Ben Henderson (http://www.cagepotato.com/?s=Ben+Henderson) vs Brandon Thatch (http://www.cagepotato.com/?s=Brandon+Thatch)
Thatch is a beast on the feet, make no mistake about it. There are few 170 pounders clamoring to stand across the octagon and exchange with the (11-1, 2-0 UFC) Denver native. For the former UFC Lightweight Champion Benson Henderson (21-5, 9-3 UFC), there is a lot to lose in making his welterweight debut on short notice against a hard-hitting prospect with little name recognition. This fight will be largely predicated on the Glendale product’s ability to get the fight to the canvas, which Henderson will find is much easier said than done against the noticeably larger striker in Thatch. Look for Thatch to land early and often in the clinch, but it won’t be enough for the finish. I expect Henderson’s relentless pursuit of the takedown to pay dividends as the fight goes on and open the door for a submission in the later rounds.

Prediction: Henderson

Max Holloway (http://www.cagepotato.com/?s=Max+Holloway) vs Cole Miller (http://www.cagepotato.com/?s=Cole+Miller)
Holloway has long been touted as one of the featherweight division’s best prospects, but he has his hands full in the 16-fight UFC veteran in Miller, who is riding a two-fight win streak.
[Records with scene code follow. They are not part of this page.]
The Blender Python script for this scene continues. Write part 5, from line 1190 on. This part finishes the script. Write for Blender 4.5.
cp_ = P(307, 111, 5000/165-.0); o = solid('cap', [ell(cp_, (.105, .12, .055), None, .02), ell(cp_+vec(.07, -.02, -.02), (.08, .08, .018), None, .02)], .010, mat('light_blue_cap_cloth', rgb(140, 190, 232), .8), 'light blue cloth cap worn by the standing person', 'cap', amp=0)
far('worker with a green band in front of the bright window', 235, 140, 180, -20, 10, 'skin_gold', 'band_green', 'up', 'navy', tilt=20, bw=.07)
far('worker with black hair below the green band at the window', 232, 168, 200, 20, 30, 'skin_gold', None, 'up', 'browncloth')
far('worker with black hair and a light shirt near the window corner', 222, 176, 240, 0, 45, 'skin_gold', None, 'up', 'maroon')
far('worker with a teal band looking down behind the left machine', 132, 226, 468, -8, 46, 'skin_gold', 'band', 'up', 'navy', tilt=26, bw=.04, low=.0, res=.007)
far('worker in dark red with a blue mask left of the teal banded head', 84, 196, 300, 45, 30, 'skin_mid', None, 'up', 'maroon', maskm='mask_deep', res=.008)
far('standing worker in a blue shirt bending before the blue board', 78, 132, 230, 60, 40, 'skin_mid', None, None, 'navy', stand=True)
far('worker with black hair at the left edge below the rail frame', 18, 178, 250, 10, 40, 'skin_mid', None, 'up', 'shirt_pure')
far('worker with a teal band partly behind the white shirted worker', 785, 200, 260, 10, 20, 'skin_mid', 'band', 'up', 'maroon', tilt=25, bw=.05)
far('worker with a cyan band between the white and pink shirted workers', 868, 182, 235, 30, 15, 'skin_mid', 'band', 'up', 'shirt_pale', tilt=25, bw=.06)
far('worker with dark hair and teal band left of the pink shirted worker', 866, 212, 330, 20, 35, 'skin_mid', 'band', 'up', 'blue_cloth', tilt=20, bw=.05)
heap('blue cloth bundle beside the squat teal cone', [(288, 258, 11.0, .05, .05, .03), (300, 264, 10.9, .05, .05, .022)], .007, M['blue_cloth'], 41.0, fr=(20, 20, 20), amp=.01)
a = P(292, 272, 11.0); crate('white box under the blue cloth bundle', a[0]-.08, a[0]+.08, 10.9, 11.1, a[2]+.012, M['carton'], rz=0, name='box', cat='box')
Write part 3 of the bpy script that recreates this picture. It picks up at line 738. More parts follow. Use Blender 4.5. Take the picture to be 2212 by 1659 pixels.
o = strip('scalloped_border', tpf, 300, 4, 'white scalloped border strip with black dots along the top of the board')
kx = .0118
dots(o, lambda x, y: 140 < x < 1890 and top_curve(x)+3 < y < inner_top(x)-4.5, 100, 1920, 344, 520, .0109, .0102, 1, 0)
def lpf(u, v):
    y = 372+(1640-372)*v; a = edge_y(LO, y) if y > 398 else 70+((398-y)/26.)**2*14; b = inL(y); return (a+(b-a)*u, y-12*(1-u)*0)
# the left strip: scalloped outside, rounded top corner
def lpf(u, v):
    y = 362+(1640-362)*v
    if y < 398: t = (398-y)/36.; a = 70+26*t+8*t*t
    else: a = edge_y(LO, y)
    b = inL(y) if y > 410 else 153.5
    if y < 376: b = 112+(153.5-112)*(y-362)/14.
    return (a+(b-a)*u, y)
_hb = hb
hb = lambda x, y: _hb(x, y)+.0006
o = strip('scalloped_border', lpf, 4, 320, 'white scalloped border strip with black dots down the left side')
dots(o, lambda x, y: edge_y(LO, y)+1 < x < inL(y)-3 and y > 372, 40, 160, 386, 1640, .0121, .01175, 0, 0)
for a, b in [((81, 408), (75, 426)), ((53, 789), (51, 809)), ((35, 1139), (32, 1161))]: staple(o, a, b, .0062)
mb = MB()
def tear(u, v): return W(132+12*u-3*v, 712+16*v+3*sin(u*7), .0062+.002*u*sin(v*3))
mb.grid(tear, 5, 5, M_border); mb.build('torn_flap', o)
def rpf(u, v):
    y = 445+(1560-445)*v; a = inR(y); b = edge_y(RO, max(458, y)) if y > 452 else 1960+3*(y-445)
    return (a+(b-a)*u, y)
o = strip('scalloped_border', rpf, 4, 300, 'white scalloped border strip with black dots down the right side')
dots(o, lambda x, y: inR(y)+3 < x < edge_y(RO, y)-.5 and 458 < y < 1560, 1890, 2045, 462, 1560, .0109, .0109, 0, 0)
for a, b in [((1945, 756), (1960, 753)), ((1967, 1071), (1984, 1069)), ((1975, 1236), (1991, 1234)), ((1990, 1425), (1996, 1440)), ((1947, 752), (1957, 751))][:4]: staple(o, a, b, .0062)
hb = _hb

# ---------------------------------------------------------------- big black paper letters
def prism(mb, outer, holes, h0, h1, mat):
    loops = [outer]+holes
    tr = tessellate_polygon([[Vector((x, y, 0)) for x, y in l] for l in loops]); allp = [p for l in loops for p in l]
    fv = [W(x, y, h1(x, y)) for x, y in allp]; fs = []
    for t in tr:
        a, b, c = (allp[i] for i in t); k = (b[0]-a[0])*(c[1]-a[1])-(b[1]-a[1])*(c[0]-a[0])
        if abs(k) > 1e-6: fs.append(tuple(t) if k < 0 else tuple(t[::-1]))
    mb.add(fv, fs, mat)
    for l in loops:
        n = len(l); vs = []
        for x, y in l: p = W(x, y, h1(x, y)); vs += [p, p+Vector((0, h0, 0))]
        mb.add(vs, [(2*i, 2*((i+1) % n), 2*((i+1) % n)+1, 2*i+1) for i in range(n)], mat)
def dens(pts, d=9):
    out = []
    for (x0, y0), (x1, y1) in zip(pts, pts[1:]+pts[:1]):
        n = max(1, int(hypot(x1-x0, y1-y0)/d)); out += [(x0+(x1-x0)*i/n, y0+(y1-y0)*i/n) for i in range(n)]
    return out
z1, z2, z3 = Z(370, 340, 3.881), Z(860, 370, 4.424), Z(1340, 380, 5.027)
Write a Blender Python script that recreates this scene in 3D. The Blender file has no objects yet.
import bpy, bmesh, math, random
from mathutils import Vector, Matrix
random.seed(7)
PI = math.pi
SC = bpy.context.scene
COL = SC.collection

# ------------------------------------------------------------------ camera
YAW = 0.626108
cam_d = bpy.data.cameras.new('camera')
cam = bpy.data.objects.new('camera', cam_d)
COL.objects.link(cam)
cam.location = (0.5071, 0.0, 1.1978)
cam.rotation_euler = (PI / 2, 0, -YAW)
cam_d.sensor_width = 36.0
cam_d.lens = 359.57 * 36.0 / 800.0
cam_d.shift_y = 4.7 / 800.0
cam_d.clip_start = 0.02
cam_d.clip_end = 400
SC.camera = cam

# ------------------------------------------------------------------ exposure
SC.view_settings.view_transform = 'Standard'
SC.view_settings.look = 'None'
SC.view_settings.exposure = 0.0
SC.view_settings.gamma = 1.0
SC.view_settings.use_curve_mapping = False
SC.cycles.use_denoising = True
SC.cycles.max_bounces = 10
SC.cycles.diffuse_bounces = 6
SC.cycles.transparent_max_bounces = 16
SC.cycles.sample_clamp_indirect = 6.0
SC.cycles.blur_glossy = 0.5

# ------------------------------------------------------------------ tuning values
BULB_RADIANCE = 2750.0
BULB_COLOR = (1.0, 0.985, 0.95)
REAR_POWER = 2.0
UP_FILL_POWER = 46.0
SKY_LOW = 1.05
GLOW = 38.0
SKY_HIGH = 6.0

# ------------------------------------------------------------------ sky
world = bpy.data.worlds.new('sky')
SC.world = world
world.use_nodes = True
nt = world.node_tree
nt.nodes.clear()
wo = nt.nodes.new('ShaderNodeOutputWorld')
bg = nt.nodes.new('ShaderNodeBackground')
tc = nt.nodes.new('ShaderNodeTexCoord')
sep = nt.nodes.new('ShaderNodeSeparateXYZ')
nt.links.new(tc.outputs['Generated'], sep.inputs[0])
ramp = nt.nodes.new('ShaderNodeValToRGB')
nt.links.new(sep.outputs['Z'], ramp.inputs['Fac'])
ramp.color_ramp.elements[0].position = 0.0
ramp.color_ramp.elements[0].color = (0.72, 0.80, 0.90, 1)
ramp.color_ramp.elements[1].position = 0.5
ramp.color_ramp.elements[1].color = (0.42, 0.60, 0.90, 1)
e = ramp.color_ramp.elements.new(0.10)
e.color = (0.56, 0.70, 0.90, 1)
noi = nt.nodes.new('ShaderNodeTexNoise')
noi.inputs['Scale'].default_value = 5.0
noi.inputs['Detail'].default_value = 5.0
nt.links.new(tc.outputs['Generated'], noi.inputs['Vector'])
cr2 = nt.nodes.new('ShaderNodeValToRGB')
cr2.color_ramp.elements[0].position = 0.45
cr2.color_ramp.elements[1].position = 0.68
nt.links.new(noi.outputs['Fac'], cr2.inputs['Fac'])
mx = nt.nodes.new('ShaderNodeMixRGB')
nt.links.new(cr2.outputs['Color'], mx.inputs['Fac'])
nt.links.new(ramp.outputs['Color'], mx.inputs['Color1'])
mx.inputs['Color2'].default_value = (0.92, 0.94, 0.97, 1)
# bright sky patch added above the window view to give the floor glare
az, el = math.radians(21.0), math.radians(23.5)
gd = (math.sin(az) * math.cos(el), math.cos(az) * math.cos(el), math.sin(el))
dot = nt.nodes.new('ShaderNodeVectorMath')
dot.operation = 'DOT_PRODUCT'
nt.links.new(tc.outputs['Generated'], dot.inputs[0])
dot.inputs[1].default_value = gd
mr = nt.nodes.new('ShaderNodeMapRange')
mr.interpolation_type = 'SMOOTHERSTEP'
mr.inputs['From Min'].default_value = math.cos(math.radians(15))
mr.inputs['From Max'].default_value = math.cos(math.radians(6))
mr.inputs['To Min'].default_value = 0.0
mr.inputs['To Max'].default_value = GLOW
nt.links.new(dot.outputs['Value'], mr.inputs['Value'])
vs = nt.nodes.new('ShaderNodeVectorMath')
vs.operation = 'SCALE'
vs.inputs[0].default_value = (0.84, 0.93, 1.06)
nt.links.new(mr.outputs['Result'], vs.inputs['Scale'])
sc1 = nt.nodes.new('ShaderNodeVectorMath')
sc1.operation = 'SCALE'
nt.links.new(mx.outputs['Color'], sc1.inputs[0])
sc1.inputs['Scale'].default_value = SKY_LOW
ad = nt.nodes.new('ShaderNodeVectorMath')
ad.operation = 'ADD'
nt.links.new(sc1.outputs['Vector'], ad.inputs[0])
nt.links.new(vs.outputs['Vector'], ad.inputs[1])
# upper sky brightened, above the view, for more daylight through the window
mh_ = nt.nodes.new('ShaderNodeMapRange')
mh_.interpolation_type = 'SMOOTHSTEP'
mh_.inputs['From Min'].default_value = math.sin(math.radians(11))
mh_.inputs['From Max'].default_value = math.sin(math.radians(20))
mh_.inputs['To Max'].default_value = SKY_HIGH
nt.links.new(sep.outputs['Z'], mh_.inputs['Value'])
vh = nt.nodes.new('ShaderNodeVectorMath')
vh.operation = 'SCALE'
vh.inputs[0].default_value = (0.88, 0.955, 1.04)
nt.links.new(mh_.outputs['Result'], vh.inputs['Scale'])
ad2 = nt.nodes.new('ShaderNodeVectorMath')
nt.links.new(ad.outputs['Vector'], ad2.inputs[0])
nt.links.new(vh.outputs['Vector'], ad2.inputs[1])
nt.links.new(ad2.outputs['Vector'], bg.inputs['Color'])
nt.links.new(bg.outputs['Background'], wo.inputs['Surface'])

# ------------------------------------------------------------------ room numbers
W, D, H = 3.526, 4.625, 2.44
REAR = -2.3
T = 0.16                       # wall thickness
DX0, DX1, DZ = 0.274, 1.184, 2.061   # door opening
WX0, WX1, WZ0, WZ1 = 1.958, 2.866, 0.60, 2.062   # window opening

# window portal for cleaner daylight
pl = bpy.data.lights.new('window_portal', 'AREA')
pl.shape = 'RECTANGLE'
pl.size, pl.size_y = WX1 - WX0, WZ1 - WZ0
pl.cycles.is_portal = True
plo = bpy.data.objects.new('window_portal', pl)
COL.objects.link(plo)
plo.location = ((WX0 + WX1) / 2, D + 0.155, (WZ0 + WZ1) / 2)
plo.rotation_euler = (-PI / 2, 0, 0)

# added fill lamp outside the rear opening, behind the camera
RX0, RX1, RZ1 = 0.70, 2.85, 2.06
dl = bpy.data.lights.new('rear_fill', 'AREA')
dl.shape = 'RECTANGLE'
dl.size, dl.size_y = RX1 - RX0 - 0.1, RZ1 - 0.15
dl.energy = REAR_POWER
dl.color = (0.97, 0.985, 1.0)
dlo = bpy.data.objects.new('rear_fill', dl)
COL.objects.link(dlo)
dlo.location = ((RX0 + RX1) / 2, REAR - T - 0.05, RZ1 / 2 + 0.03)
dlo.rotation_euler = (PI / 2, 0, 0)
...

Miller is well-rounded and possesses strong grappling skills in addition to being one of the division’s taller fighters at 6 foot 1. However, he has shown in the past an inability to trade with shorter strikers (see the Phan and Gamburyan fights). I expect the Hawaiian native Holloway to find his range and pick Miller apart enroot to a decision.

Prediction: Holloway

Neil Magny (http://www.cagepotato.com/?s=Neil+Magny) vs Kiichi Kunimoto
Coming off a stretch in which he tied a UFC record for wins a calendar year (5), Neil Magny looks to keep his impressive streak going against the slick Kunimoto. With half of his 18 wins by way of submission, the Japanese welterweight poses a serious threat, although it’s hard to understand why Magny has been installed as the more than 5-1 favorite. I do, however, expect him get the better of the exchanges and ultimately earn a decision over the gritty Kunimoto.

Prediction: Magny

Dan Kelly vs Patrick Walsh
A classic matchup of striker versus grappler, this bout pits the undefeated Australian judoka Kelly versus Walsh, a 5-1 Thai-boxer. It’s rare to see a fighter have so much success entering the fight game so late, but at 37 years old, Kelly has done just that. If the Melbourne native can withstand the early onslaught from Walsh, I expect he will find a way to get the fight to the mat, from their look for Kelly to lock in one of his signature submissions for the upset.

Prediction: Kelly

Michel Prazeres vs Kevin Lee
This lightweight bout features a pair of fighters with a combined record of 27-2. Both fighters know what the other will look to do. With Prazeres, we can expect him to try and close the distance and look to score powerful body takedowns while delivering forceful ground and pound. Kelly will aim to find his range against the shorter Brazilian. What I believe may ultimately separate these two is Kelly’s ability to adapt if he can’t get the better of the exchanges. He has the tools to mix in takedowns of his own. If Prazeres can’t drag the collegiate wrestler to the floor, it will be a long night for him.

Prediction: Lee

Ray Borg vs Chris Kelades
The main cards opening bout features two of the UFC’s quickest rising flyweight prospects in the 21 year old Borg and Canadian Kelades. Odds makers have the UFC’s 4th youngest fighter pegged as high as a -600 favorite, but it’s hard to see where they’ve observed such a disparity in ability between these two 125-pounders. In the company’s fastest division Borg still makes his opponents look a step behind, his ability to transition in scrambles in nothing short of incredible. I won’t be shocked to see Kelades hang around longer than most expect him to, and even see some value in him at +400, but more likely than not Borg will find the moments opening and sink in the rear naked choke and force the Canadian to tap or go to sleep.